得られた室温硬化型樹脂組成物を23℃、55%RHの条件下でモルタル板に0.2kg/m2となるように塗布し、これにシートを張り合わせたものを試験体1とした。
(2)はく離強度の測定
試験体1を23℃、55%RHの条件下で7日間養生して硬化させた。
次に、硬化後の試験体について、180°ピール引張試験を引張速度50mm/minの条件で行ってはく離力を測定し、その平均値を求め、この値をはく離強度とした。
・1液型ウレタン系防水材樹脂組成物:EU−ONE、横浜ゴム社製
・2液型ウレタン系防水材樹脂組成物:U−8000、横浜ゴム社製
・接着性付与剤:上記のように調製した接着性付与剤
・炭素繊維:VGCF(アスペクト比1〜500、繊維径150nm、繊維長10〜20μm)、昭和電工社製
・微粉末シリカ:アエロジルRY200、日本アエロジル社製
・コロイダル状炭酸カルシウム:カルファイン200、丸尾カルシウム社製
また、実施例1〜4は比較例1〜5に比べてチクソインデックスの値が高く、揺変性に優れる。特に、炭素繊維の量が少ない実施例1において、チクソインデックスの値が3以上と、炭素繊維の量が少量であっても優れた揺変性を発現した。また、実施例1〜4は高いはく離強度を示し、接着性に優れる。さらに、驚くべきことに、実施例1〜3の結果から、炭素繊維の量を増やしても接着性をより優れたものとすることができることが分かった。このように本発明の室温硬化型樹脂組成物から得られうる硬化物は、揺変性、作業性、接着性に優れることが分かる。

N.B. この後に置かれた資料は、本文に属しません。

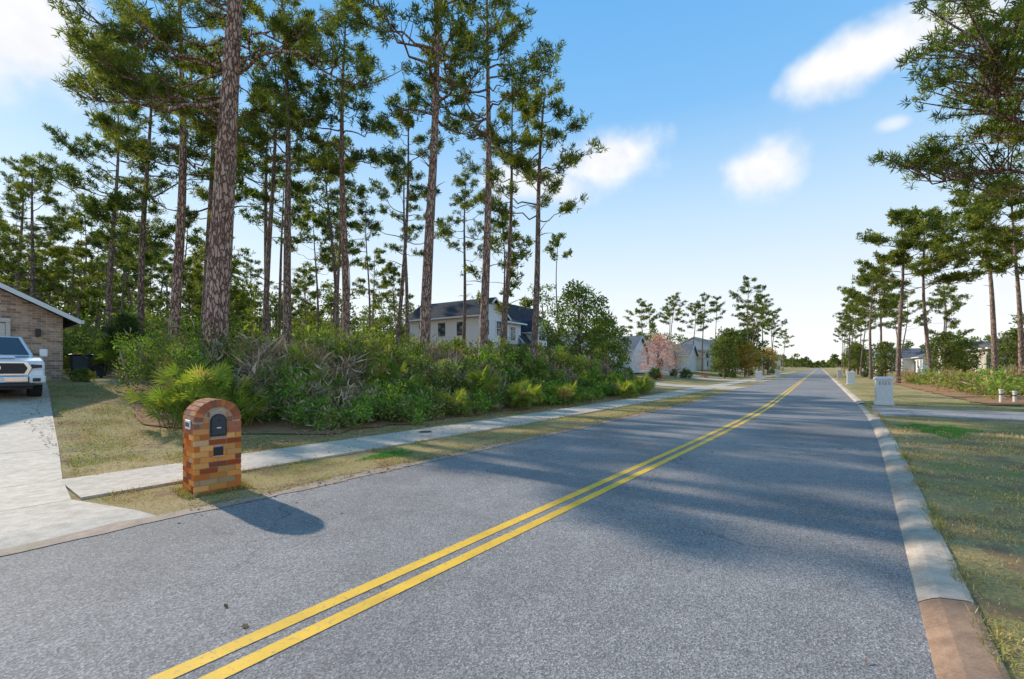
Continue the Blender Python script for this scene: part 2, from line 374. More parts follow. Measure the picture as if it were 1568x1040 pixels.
for (a,b,t0,t1,n) in ((3.48,3.6,0,25,12000),(-3.5,-3.3,1.8,25,9000),(-5.04,-4.95,1.5,25,7000),(-6.56,-6.47,1.5,25,7000)):
    blades(g,a,b,t0,t1,n,((.55,.4,.2),(.38,.36,.12)),L=(.04,.09),zref=6)
r=rg
for (s0,t0,rad,n) in ((5.4,7.2,.38,4500),(4.6,16,.9,5000),(5.0,4.2,.3,1500),(-4.3,5.5,.35,1500)):
    a=r.uniform(0,6.28,n); q=rad*np.sqrt(r.random(n))*(1+.3*np.sin(3*a)+.2*np.sin(7*a))
    ss=s0+q*np.cos(a)*.7; tt=t0+q*np.sin(a)*1.4; d=ss+rc(tt); x=d*C+tt*S;y=-d*S+tt*C
    c=np.stack([x,y,zg(ss,tt)],1); az=r.uniform(0,6.28,n); dv=np.stack([np.cos(az)*.6,np.sin(az)*.6,0*az+.7],1); sd=np.stack([-np.sin(az),np.cos(az),0*az],1)*.006
    LL=.05; V=np.stack([c,c+dv*LL*.5+sd,c+dv*LL,c+dv*LL*.5-sd],1); g.quads(V,np.array([.16,.36,.07])*r.uniform(.7,1.4,(n,1)),0)
obj('lawn_grass',g.mesh('lawn_grass',[BLADE]))
g=Geo(); n=9000
for (s0,s1,t0,t1,n,cl) in ((-3.7,-3.1,1.9,30,2600,(.38,.2,.12)),(-8.3,-6.6,4,30,9000,(.46,.2,.11)),(-6.5,-5,4,30,500,(.3,.18,.1)),(3.6,9,1,22,1200,(.36,.22,.13)),(-20,-7,1.5,5,3500,(.36,.22,.13)),(-3,3.1,1,25,60,(.17,.12,.08))):
    s=r.uniform(s0,s1,n); t=r.uniform(t0,t1,n); d=s+rc(t); x=d*C+t*S; y=-d*S+t*C
    z=np.where(np.abs(s)<3.2,.004,np.where((s<-5)&(s>-6.5),.038,zg(s,t)+.035)); c=np.stack([x,y,z],1); az=r.uniform(0,6.28,n)
    dv=np.stack([np.cos(az),np.sin(az),r.uniform(0,.4,n)],1); sd=np.stack([-np.sin(az),np.cos(az),r.uniform(-.3,.3,n)],1)
    L=r.uniform(.03,.07,n)[:,None]; w=L*r.uniform(.1,.4,(n,1))
    g.quads(np.stack([c,c+dv*L*.5+sd*w,c+dv*L,c+dv*L*.5-sd*w+[0,0,.004]],1),np.array(cl)*r.uniform(.6,1.6,(n,1)),0)
obj('leaf_litter',g.mesh('leaf_litter',[TWIG]))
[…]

これに対して、比較例1は、揺変剤を含有しないため、揺変性が低い。微粉末シリカを含有する比較例2は、揺変性、接着性がともに低い。比較例3は、コロイダル状炭酸カルシウムの量が10質量部と少ないため揺変性に劣る。コロイダル状炭酸カルシウムの量を30質量部に増やした比較例4は、比較例3に比べて、チクソインデックスの値は高くなるが、コロイダル状炭酸カルシウムの量が多くなったことにより、接着性が低くなってしまった。
Claims (2)
- ウレタンプレポリマーを含有する組成物と、平均径50〜300nm、繊維長5〜50μmである炭素繊維とを有する室温硬化型樹脂組成物。
- 前記炭素繊維の量が、前記炭素繊維以外の成分100質量部に対して、0.9〜5質量部である請求項1に記載の室温硬化型樹脂組成物。